Football
Graham Hays, ESPN.com 5y

U.S. women ready for VAR at World Cup

ENFIELD, England -- The United States women's national team spent its training camp in England preparing to control everything in its power during the World Cup. Players got a reminder Wednesday night that Video Assistant Referee (VAR) is not among those things.

Like many soccer fans across the globe, members of the U.S. team relaxed Wednesday evening watching the UEFA Nations League semifinal between Portugal and Switzerland. And like fans everywhere, they were puzzled by the curious sequence of events that turned what appeared to be a certain penalty call against Switzerland into a penalty kick for the Swiss at the other end of the field after referee Felix Brych studied replays of an apparent earlier infringement.

U.S. defender Kelley O'Hara said the controversy, ultimately made moot by Portugal's win, sparked renewed conversation among U.S. players about the use of VAR in the Women's World Cup. Friday's tournament opener between host France and South Korea marks the first-ever use of VAR in any senior international women's tournament or domestic league.

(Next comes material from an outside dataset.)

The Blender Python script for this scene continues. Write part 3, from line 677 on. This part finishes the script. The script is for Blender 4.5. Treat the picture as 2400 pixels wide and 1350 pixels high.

"We're getting introduced to VAR for the first time in the World Cup, which is kind of crazy," O'Hara said, "To be introduced to something brand new on the biggest stage in the biggest games of your life. But the overall sentiment that we were talking about was we're just going to have to be able to deal with it. If something goes wrong, just move on to the next thing."

FIFA implemented VAR for the first time in a men's World Cup a year ago, but it didn't announce until this past March that the review system would be used for the women's tournament. As in the men's tournament, it will be in place to review goals, penalties, straight red cards and cases of mistaken identity.

Unlike on-field officials, all of whom are women, all 15 video officials for the Women's World Cup are men. FIFA explained its selection as an effort to put in place the most experienced crew. Of the 15 officials, 10 filled the same role in last year's men's World Cup.

Alex Morgan noted that in watching MLS games since that league added VAR in 2017, she has seen the importance of following any action through to its conclusion -= with assistant referees increasingly instructed to let close offside calls play out.

"Just watching VAR kind of progress over the last year or two," Morgan said, "something I really appreciate as a forward is when you might be offside or you might not, the assistant referee not raising their flag immediately to give advantage. Obviously it could be reviewed with VAR at the end of the day. That's something I've noticed this year that they've changed [in MLS] with VAR."